Our Stock-Bond Barometer, a model used for asset allocation, is pointing out that bonds currently provide the best value in the market. This model carefully considers various factors such as real-time data on short-term and long-term government and corporate fixed-income yields, inflation, stock prices, GDP, and corporate earnings. It distills all this information into standard deviations, or sigma, from the average.
Since 1960, the model’s average reading shows a slight preference for stocks, at 0.09 sigma, with a standard deviation of 1.05. This implies that stocks typically command a small premium, especially noticeable since inflation started rising in 2022. Right now, stocks are priced at a 0.45 sigma premium, largely due to the upward shift in long-term interest rates since the early autumn and after the recent elections.
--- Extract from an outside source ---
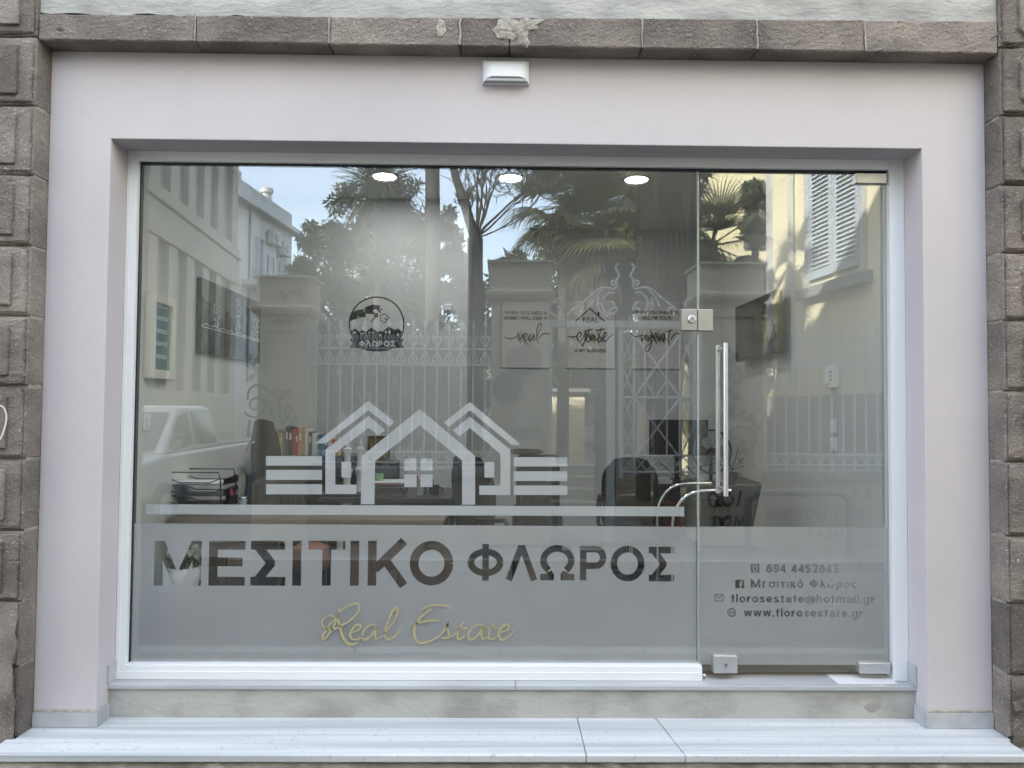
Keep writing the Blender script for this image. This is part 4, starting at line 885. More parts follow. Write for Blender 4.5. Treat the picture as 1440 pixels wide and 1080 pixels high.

Other valuation metrics also suggest that stocks are reasonably priced. The S&P 500’s forward price-to-earnings (P/E) ratio is around 21, which rests comfortably within a normal band of 15 to 24. Although the S&P 500 dividend yield has dipped to 1.2%, below the historical norm of 2.9%, it still represents 26% of the 10-year Treasury bond yield, a bit short of the long-term average of 39%.
Additionally, the difference between the S&P 500 earnings yield and the benchmark 10-year government bond yield stands at around 30 basis points, indicating some level of attractiveness in stock investments despite rising bond yields.